Fucking Valuations- Out With the Old in With the New… Startups course class 3

eToro

We are in the second round of eToro startup course,  below are some insights following Startup Class 3 on Value Systems.

As usual the week’s class was attended by an eclectic group of the highly talented people that we have here at eToro along with one or two visitors checking out the scene. Just before tha class I was out of line with one of the students, which lead me to say I am sorry in a very special way, we started the class twitting   “its ok to tell your manager to go fuck himself, if he is out of line or annoying you”, reaffirming the openesss (perhaps insanity) of eToro’s culture. Haven’t had anyone take me up on this generous offer so I a guess I’m fine. I am not sure this is the kind of culture that would be encouraged in the competitive environment of an investment bank or a global law firm, which I suppose brings me onto value systems

The class was about how the valuation of companies have changed over time; value was previously determined by what the company said it was, compared with the present today where a company is valued based on its long-term potential.

The great companies of today create value, are lasting and durable and capture at least some of the value they create.

Previously valuations were based upon formulas such as PER ratio (price earnings ratio) or PEG ratio (price per share, earnings per share, annual EPS growth). However the class learnt that to accurately value a company one must take into account growth, the time value of money and variable cash flows. New means of valuing companies are constantly evolving. Today many tech companies lose money and their value is restricted to the future, ignoring the traditional 10-15 year thinking…

A company’s valuation only makes concrete sense if it has long-term durability. The ‘first-mover’ advantage as outlined in the class is therefore crucial. However if one wants to maintain value being the last-mover is as important as being the first mover. Sustainable innovation is the key to long-term value.

Supply and demand are useful in capturing value. Within this context the class discussed the positives of operating within a ‘blue ocean’ compared to the ruthless competition of a ‘red ocean’. The most desirable aim would be to become a monopoly rather than operate within a ‘perfect economy’, where a large number of firms enter the market and swallow up profits. However in order to monopolise one must innovate and continue to create value that can be sustained over time. Google operates by the mantra 10x where they constantly aim to create products and services 10 per cent better than that of the competition.

Effectively competition is overrated. The idea of graduating from Stanford Law school and then going on to work insanely hard for a good pay package amongst ruthless competition where the odds are stacked against you is hardly rewarding. Startup life can be tough and full of risks, but also less pointlessly competitive. You know where the end game lies. Winning by a large margin is better than ruthless competition if you can swing it in that direction.

Technology starts from the idea that the world is Mount Everest. If the world is truly flat its just crazed competition. Well-defined, well-understood markets are harder to master.

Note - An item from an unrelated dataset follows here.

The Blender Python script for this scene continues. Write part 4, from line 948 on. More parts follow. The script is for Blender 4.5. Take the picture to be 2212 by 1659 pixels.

There is a dynamic that arguably characterises all great tech companies i.e. last mover monopolies. These businesses create value. They last. And they make money. Successful businesses are trained to focus on sustaining innovations, innovations at the profitable, high end of the market, making things incrementally bigger, more powerful and more efficient.

To create value one needs to be bold and brave and perhaps do the unconventional, like telling your manager to go fuck himself.